Its over, joe. Yes, it is. George Bush succeeded to the presidency despite being chosen neither by the American public, nor the Floridian public. As my comment was about Karl Rove's ability to win elections, and not the legitimacy of Bush's inauguration, I'm going to have to flag you for being off-topic.
Mike P,
You're right, I mixed up two different things.
The "several thousand" figure is based on a reasonable assumption about the intent of "Palm Beach Voters for Buchanan."
Gore's margin in clearly-expressed ballots was much lower.
"Palm Beach Voters for Buchanan."
They're first album was great!
As I note above, that's why I recognize that Gore "should have" won, but that Bush was not "handed" the election by the Supreme Court.
joe,
Whether you count votes by the "most comprehensive" method, the Democrats' method, or the Republican method, it really doesn't matter because the margin should never have been that slim. 2000 was Gore's race to lose. Gore was riding the coattails of a popular president, yet was untouched in most of those scandals. Issues that favor the GOP were not on the radar (economy was doing well, crime was down, national security seemed fine). Somehow, Rove helped to turn this sow's ear into a silk purse. You have to give him some credit for that.
Gotcha now.
I read "should have won" as a statement about the election "should have been" a rout, and not close, because of the imaginary Vice-Presidential bump. That's the most common context in which I've seen that phrase used.
Abdul,
Looking at history, I don't think the coattails you're talking about extend to a Vice President.

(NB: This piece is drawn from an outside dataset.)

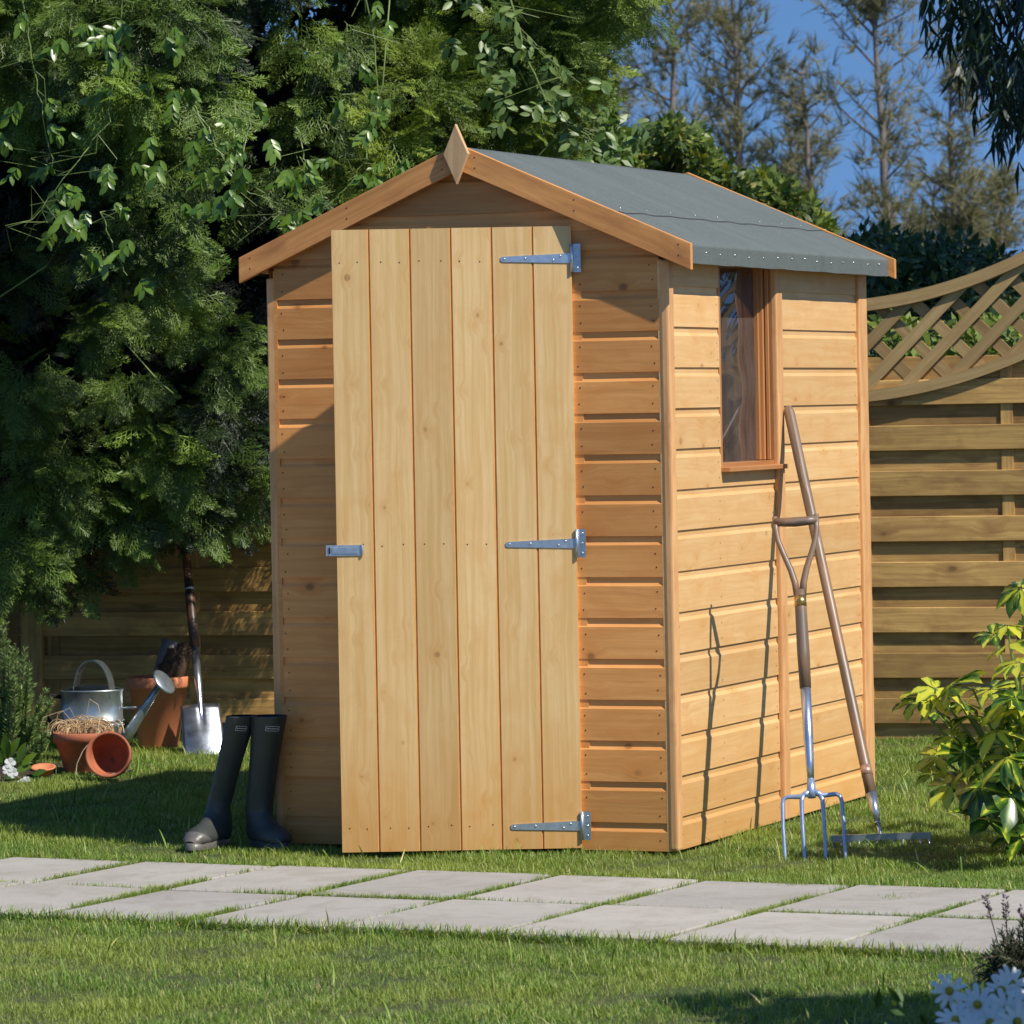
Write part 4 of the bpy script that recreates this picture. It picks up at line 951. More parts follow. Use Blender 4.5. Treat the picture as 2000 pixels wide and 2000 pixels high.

Bush won in 1988, so that's one.
But Nixon didn't win in 1960.
Since FDR, the parties have managed to win the presidency three times in a row twice, out of thirteen elections. The number of fourth consecutive wins is zero. The public likes to change parties - they get sick of the incumbent party, and want to throw them out. Would Nader have gotten a significant % of the vote if the Democrats hadn't been the incumbent party? Probably not.
How the heck did a back-slapping, Beltway awards-party thread turn into the 2000 election?
Because Karl Rove is being held up as a genius who orchestrated the victorious 2000 campaign and then went on to bigger and better political machinations. In reality, Rove won the 2000 election due to poor ballot design in one county of one state.
A triple overtime win that got through the first overtime due solely to a referee's bad call is not a resounding affirmation of one's competence.
And how on earth a genius like Karl Rove would allow Iraq to happen is beyond me.
Rove is a genius like Dick Morris is a genius.
From the NYT editorial: because it concludes that he would have won under the ground rules prescribed by the Democrats.
I agree with Joe...the NYT is a rag filled with lies and cannot be trusted for providing accurate information.
I'm a liberal, and I've always considered the 2000 election to be a tie, and the American election system doesn't do very well with ties. I blame Nader more than I blame Rove.
I agree with Joe...the NYT is a rag filled with lies and cannot be trusted for providing accurate information.
Actually, the Times was absolutely right - by the standards requested by the Gore campaign, Gore still would have lost.
The error here isn't the Times', but RC's misrepresentation of what the Times wrote.